Written instruction: Reproduce all the lines exactly as they stand, apart from the pictures.

·····

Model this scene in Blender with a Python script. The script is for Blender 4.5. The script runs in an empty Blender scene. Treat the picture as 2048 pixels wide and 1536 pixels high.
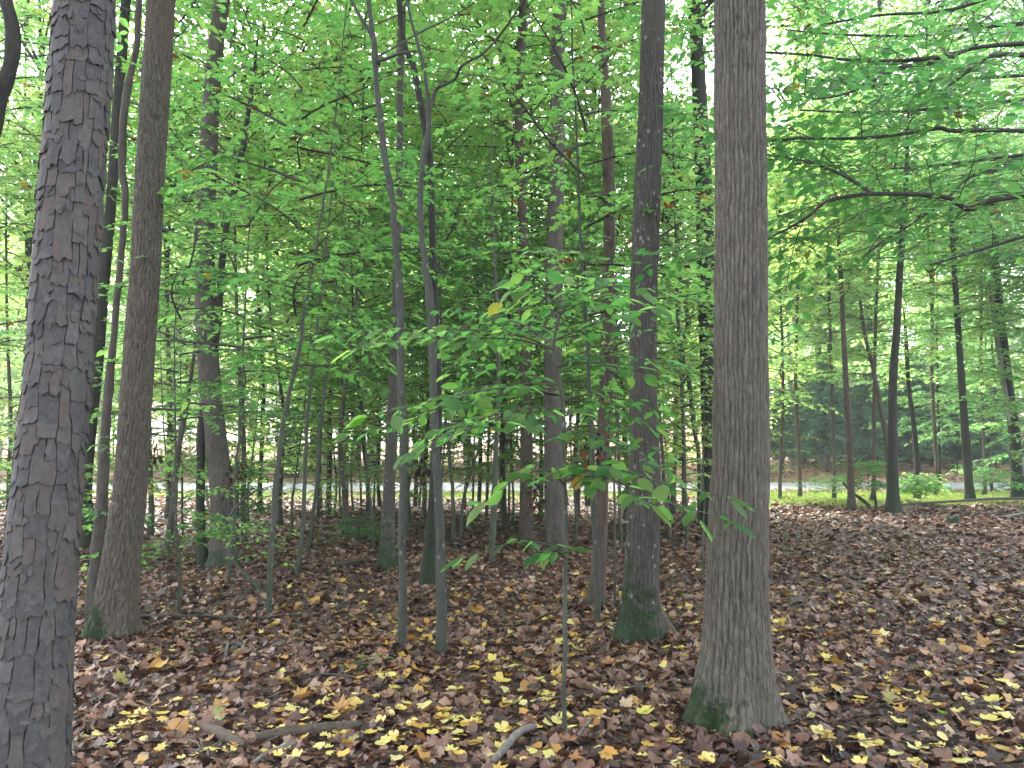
import bpy, math, random
import numpy as np
from mathutils import Vector

random.seed(7)
S = bpy.context.scene
COL = S.collection
PI = math.pi
R = math.radians

# ------------------------------------------------------------------ camera, sky, sun, exposure
CAMH, PITCH, FPX = 1.55, R(5.0), 1500.0
cam = bpy.data.cameras.new('camera')
cam.sensor_width = 36.0
cam.lens = FPX / 2048 * 36
cam.clip_start, cam.clip_end = 0.05, 2000
cam_o = bpy.data.objects.new('camera', cam)
cam_o.location = (0, 0, CAMH)
cam_o.rotation_euler = (R(90) + PITCH, 0, 0)
COL.objects.link(cam_o)
S.camera = cam_o

SUN_EL, SUN_AZ = R(52), R(-25)       # azimuth from +Y towards +X; high and soft, in front of the camera
w = bpy.data.worlds.new('World')
S.world = w
w.use_nodes = True
nt = w.node_tree
for n in list(nt.nodes):
    nt.nodes.remove(n)
sky = nt.nodes.new('ShaderNodeTexSky')
sky.sky_type = 'NISHITA'
sky.sun_disc = False
sky.sun_elevation = SUN_EL
sky.sun_rotation = SUN_AZ
sky.air_density = 1.0
sky.dust_density = 4.0
sky.ozone_density = 1.0
hs = nt.nodes.new('ShaderNodeHueSaturation')
hs.inputs['Saturation'].default_value = 0.45
bg = nt.nodes.new('ShaderNodeBackground')
bg.inputs['Strength'].default_value = 0.15
wo = nt.nodes.new('ShaderNodeOutputWorld')
nt.links.new(sky.outputs[0], hs.inputs['Color'])
nt.links.new(hs.outputs[0], bg.inputs[0])
nt.links.new(bg.outputs[0], wo.inputs[0])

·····

Solved exercise:
Model this scene in Blender with a Python script. The script is for Blender 4.5. The script runs in an empty Blender scene. Treat the picture as 2048 pixels wide and 1536 pixels high.
import bpy, math, random
import numpy as np
from mathutils import Vector

random.seed(7)
S = bpy.context.scene
COL = S.collection
PI = math.pi
R = math.radians

# ------------------------------------------------------------------ camera, sky, sun, exposure
CAMH, PITCH, FPX = 1.55, R(5.0), 1500.0
cam = bpy.data.cameras.new('camera')
cam.sensor_width = 36.0
cam.lens = FPX / 2048 * 36
cam.clip_start, cam.clip_end = 0.05, 2000
cam_o = bpy.data.objects.new('camera', cam)
cam_o.location = (0, 0, CAMH)
cam_o.rotation_euler = (R(90) + PITCH, 0, 0)
COL.objects.link(cam_o)
S.camera = cam_o

SUN_EL, SUN_AZ = R(52), R(-25)       # azimuth from +Y towards +X; high and soft, in front of the camera
w = bpy.data.worlds.new('World')
S.world = w
w.use_nodes = True
nt = w.node_tree
for n in list(nt.nodes):
    nt.nodes.remove(n)
sky = nt.nodes.new('ShaderNodeTexSky')
sky.sky_type = 'NISHITA'
sky.sun_disc = False
sky.sun_elevation = SUN_EL
sky.sun_rotation = SUN_AZ
sky.air_density = 1.0
sky.dust_density = 4.0
sky.ozone_density = 1.0
hs = nt.nodes.new('ShaderNodeHueSaturation')
hs.inputs['Saturation'].default_value = 0.45
bg = nt.nodes.new('ShaderNodeBackground')
bg.inputs['Strength'].default_value = 0.15
wo = nt.nodes.new('ShaderNodeOutputWorld')
nt.links.new(sky.outputs[0], hs.inputs['Color'])
nt.links.new(hs.outputs[0], bg.inputs[0])
nt.links.new(bg.outputs[0], wo.inputs[0])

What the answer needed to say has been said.